Saturday 23 July 2011

Wake in Fright (1971)

I really enjoy Australian genre cinema: it has a unique atmosphere that I think derives from a deep-rooted fear of the environment, of the ancient history of the place and, in some cases, of the people.  Australia is a country where the vast majority of the population clings to the edges, around the coast.  There they are near food, near other like-minded people and also near to the possibility of escape.  You don't have to go very far inland to reach a beautiful but inhospitable wilderness that promises death to the careless or foolish.  Australian genre films, and the horror films in particular, reflect the stark and immediate contrasts between civilization and savage, security and peril, familiar and alien.  Classic examples are PICNIC AT HANGING ROCK, THE LAST WAVE, LONG WEEKEND, WALKABOUT, but modern Australian genre cinema continues that trend in, for example, ROGUE, BLACK WATER and THE REEF.

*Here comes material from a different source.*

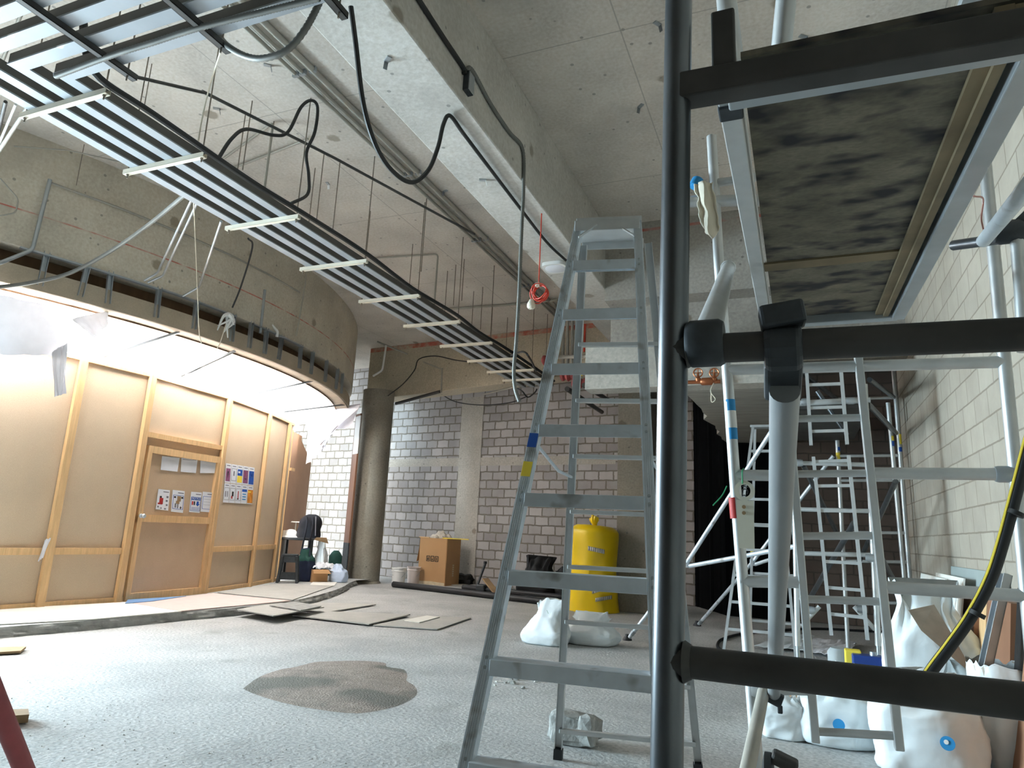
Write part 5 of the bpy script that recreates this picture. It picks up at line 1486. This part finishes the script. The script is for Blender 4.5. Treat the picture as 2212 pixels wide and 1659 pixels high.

WAKE IN FRIGHT, directed in 1971 by Canadian journeyman Ted Kotcheff, very much follows those themes while defying easy categorization.  It's not a horror film, although there are horrific situations in it; it's not a thriller, although there are thrilling situations in it; and neither is it a psychological drama, although there are elements of that too.  I suppose, like many of the very best films, it simply is what it is.  It tells the story of a young teacher who stops over in the town of Bundanyabba, on his way home to Sydney for the Christmas holiday; there he falls under the spell of several of the town's strange but strong-willed characters who directly and indirectly prevent him leaving.  It stars Gary Bond, an English actor who had a small part in ZULU, Donald Pleasence and some great Australian actors: Chips Rafferty, Jack Thompson and John Meillon.

If I had to have a stab at trying to describe it I'd say it was a like cross between Sam peckinpah's STRAW DOGS and Martin Scorsese's AFTER HOURS.  But really you'd have to see it for yourself because it really is unique.  I can't recommend it highly enough.  If you do seek it out, it's worth bearing in mind that it was also known as OUTBACK.